Cluster-based classification with neural ODEs via control
This work addresses computational complexity in neural ODE classification, offering an incremental improvement for machine learning applications involving large datasets.
The authors tackled binary classification with neural ODEs by proposing a cluster-based control method that reduces the number of control switches from O(N) to O(N/d), as supported by numerical experiments showing improved efficiency in high dimensions.
We address binary classification using neural ordinary differential equations from the perspective of simultaneous control of $N$ data points. We consider a single-neuron architecture with parameters fixed as piecewise constant functions of time. In this setting, the model complexity can be quantified by the number of control switches. Previous work has shown that classification can be achieved using a point-by-point strategy that requires $O(N)$ switches. We propose a new control method that classifies any arbitrary dataset by sequentially steering clusters of $d$ points, thereby reducing the complexity to $O(N/d)$ switches. The optimality of this result, particularly in high dimensions, is supported by some numerical experiments.
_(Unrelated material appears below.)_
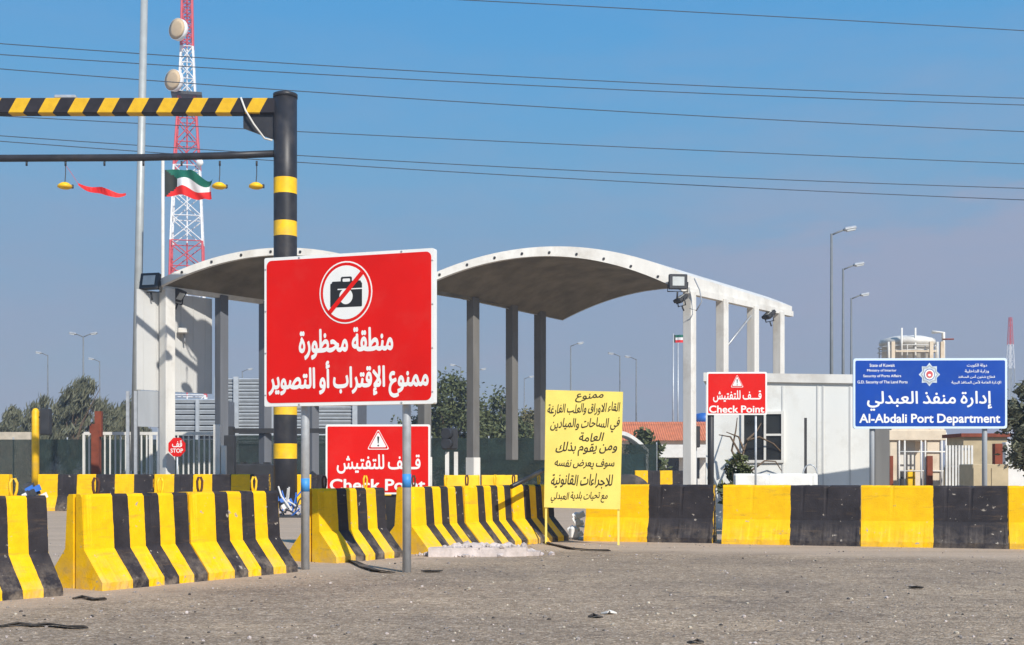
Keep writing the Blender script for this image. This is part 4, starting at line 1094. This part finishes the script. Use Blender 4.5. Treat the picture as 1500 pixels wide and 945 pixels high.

Our complexity bound is sufficient but often conservative because same-class points tend to appear in larger clusters, simplifying classification. This motivates studying the probability distribution of the number of switches required. We introduce a simple control method that imposes a collinearity constraint on the parameters, and analyze a worst-case scenario where both classes have the same size and all points are i.i.d. Our results highlight the benefits of high-dimensional spaces, showing that classification using constant controls becomes more probable as $d$ increases.